Lantas, sampah apa saja yang paling mendominasi? Aep menjawab, "Sampah botol minuman sangat banyak."
Selama sekitar dua pekan bekerja, apa kesan Aep terhadap Asian Games 2018? Jawabannya dua "bangga dan bangga." Kebanggaaan pertamanya karena kepedulian penonton Indonesia terhadap kebersihan tergolong tinggi. Standar tinggi itu tentu dengan 'standar nasional Indonesia'. Penonton, kata dia, sangat tertib dalam membuang sampah pada tempatnya.
Kebanggaan Aep yang paling besar adalah dia bisa berkontribusi menyukseskan kegiatan yang bersejarah bagi Indonesia, Asian Games 2018.
Sebelum berpisah, Aep sempat bertanya kepada saya mengenai asal media. "Dari media mana, Mas? tanya dia.
Setelah mengetahui saya berasal dari Republika, Aep tampak antusias. "Saya senang baca ROL, saya ini pembaca setia, Mas. Ini, saya ada aplikasi ROL di ponsel saya," kata Aep sambil menunjukkan aplikasi ROL di ponselnya.
Perjumpaan dengan Aep membuat saya bangga sekaligus terharu. Bangga karena berjumpa Aep Saefullah, sosok yang punya dedikasi besar pada kesuksesan Asian Games 2018. Semakin bangga karena dia ternyata merupakan pembaca setia ROL. Kisah tentang Aep terasa pas dengan semangat ROL yang tepat pada Jumat (31/8) sedang merayakan hari jadinya yang ke-23. Kebetulan semangat dari HUT ROL ke-23 ini mengambil tajuk "Care Energy, Care Nation, Be Green".
Namun, saya pun terharu karena lewat Aep, saya akhirnya menemukan ide untuk menutup artikel yang semakin melebar ini. Karena itu, saya segera pulang ke kantor untuk mengetik artikel ini sebelum idenya berlalu dari kepala. Namun, masih ada satu ide yang belum saya temukan hingga mengetik bagian ini. Apa judul tulisannya?

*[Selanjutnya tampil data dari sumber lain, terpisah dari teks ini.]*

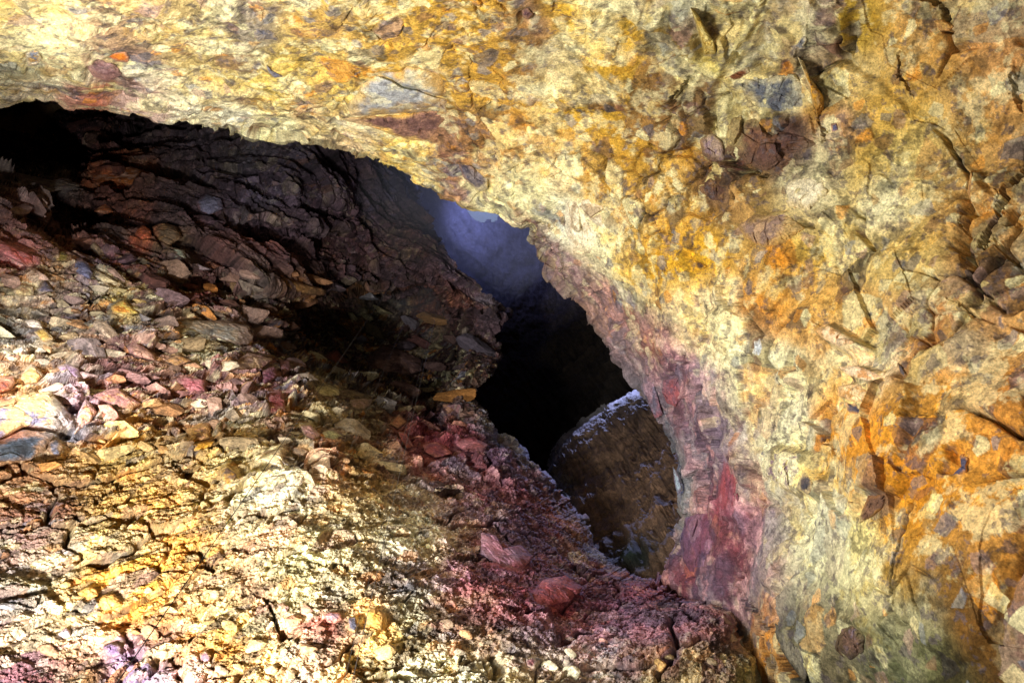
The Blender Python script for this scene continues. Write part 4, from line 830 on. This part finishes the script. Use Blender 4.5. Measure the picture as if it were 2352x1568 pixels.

Ah, ini adalah eranya berpikir out of the box. Jadi, membuat tulisan yang terstruktur dan tematik adalah hal yang terlalu biasa. Sebab, tematik tempatnya di Jakarta Utara, bukan di tulisan.
Silakan Anda semua menyimpulkan sendiri. Karena, tak selamanya pembaca perlu didikte dengan judul, makna, atau tema. Jadi, terima kasih banyak sudah membuang waktu Anda.